Role of defects in ferromagnetism in Zn1-xCoxO: A hybrid density functional study

Abstract

Experimental studies of Zn1−xCoxO as thin films or nanocrystals have found ferromagnetism and Curie temperatures above room temperature and that p- or n-type doping of Zn1−xCoxO can change its magnetic state. Bulk Zn1−xCoxO with a low defect density and x in the range used in experimental thin-film studies exhibits ferromagnetism only at very low temperatures. Therefore defects in thin-film samples or nanocrystals may play an important role in promoting magnetic interactions between Co ions in Zn1−xCoxO. The mechanism of exchange coupling induced by defect states is considered and compared to a model for ferromagnetism in dilute magnetic semiconductors [ T. Dietl et al. Science 287 1019 (2000)]. The electronic structures of Co substituted for Zn in ZnO, Zn, and O vacancies, substituted N, and interstitial Zn in ZnO were calculated using the B3LYP hybrid density functional in a supercell.

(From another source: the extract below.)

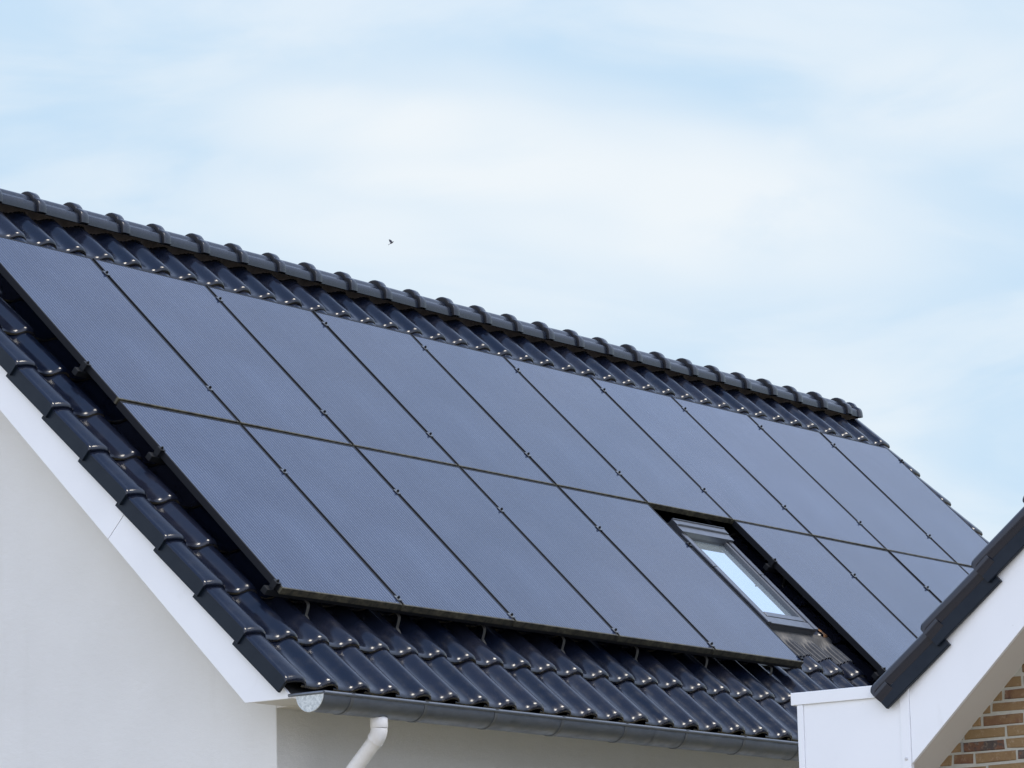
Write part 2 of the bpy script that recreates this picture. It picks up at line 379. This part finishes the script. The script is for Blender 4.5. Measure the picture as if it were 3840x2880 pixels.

The B3LYP functional predicts a band gap of 3.34 eV for bulk ZnO, close to the experimental value of 3.47 eV. Occupied minority-spin Co 3d levels are at the top of the valence band and unoccupied levels lie above the conduction-band minimum. Majority-spin Co 3d levels hybridize strongly with bulk ZnO states. The neutral O vacancy defect level is predicted to lie deep in the band gap, and interstitial Zn is predicted to be a deep donor. The Zn vacancy is a deep acceptor, and the acceptor level for substituted N is at midgap. The possibility that p- or n-type dopants promote exchange coupling of Co ions was investigated by computing the total energies of magnetic states of ZnO supercells containing two Co ions and an oxygen vacancy, substituted N, or interstitial Zn in various charge states. The neutral N defect and the singly positively charged O vacancy are the only defects which strongly promote ferromagnetic exchange coupling of Co ions at intermediate range. Total energy calculations on supercells containing two O vacancies and one Zn vacancy clearly show that pairs of singly positively charged O vacancies are unstable with respect to dissociation into neutral and doubly positively charged vacancies; the oxygen vacancy is a “negative U” defect. This apparently precludes simple charged O vacancies as a mediator of ferromagnetism in Zn1−xCoxO.